HALIFAX — “Anyone who was there was involved, even with little things. We were supposed to go down to our wharfs every day and look hard to see if we saw anything … and there was a sense of a kind of mysterious grief because of course we didn’t know any of these people, but there they were dying on our doorsteps in a particularly awful way.”

“Meeting the loved ones and families of those who died — they made the people who died real. Before that, we had this strange feeling of grief, but we didn’t know who we were grieving for. But as we met people it made it more real and in the process we met so many people … and wonderful relationships grew up in many, many ways. It became a valuable experience, something that taught you things about the human race you hadn’t thought about before.”

– Budge Wilson, author of “After Swissair,” who lived in Northwest Cove, N.S., near the crash site.

“It’s certainly something that everyone in this community will never, ever forget.
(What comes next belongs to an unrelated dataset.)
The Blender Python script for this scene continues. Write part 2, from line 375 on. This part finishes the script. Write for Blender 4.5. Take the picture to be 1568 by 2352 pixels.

I live by and look at the water everyday so it’s always there. I always wonder if it had happened in the daylight hours to see that image would have just been horrific. It’s bad enough to hear it.”

“The tragedy of it all it just makes you feel so sad and you look at things differently, you look at the ocean differently. I couldn’t walk on the beach for a year and I love my beach here, but I just couldn’t go down on a beach and walk with the same feeling I had.”

– Veronica LeBlanc, an organizer of the Swissair memorial event who lives in Bayswater and heard the plane crash in waters near her home.

“The reality of it was when we came across the first debris field, we knew it was highly unlikely that there would be survivors.”

“It was almost part of the healing process to take family members out and get to talk to them. I wouldn’t change anything, but after five years it was time for me to back away from it and try not to think about it.”

– John Campbell, owner of the Sou’Wester restaurant in Peggy’s Cove, N.S., who went out searching for survivors the night of the crash and took families out to the site for several years after to spread the ashes of their loved ones.

“It has sharpened my understanding of what is really important and it doesn’t have to be a just a horrific tragedy like this. It’s the relationships — meeting people for the first time, and just how wonderful that is. It makes the life that you live, especially as you get older, just that much more precious and meaningful. That was 20 years ago, that just gets better and better and better.”

– Fisherman Bob Conrad, who recovered the remains of 14-month-old Robert Martin Maillet and went onto forge relationships with several families of those lost in the crash.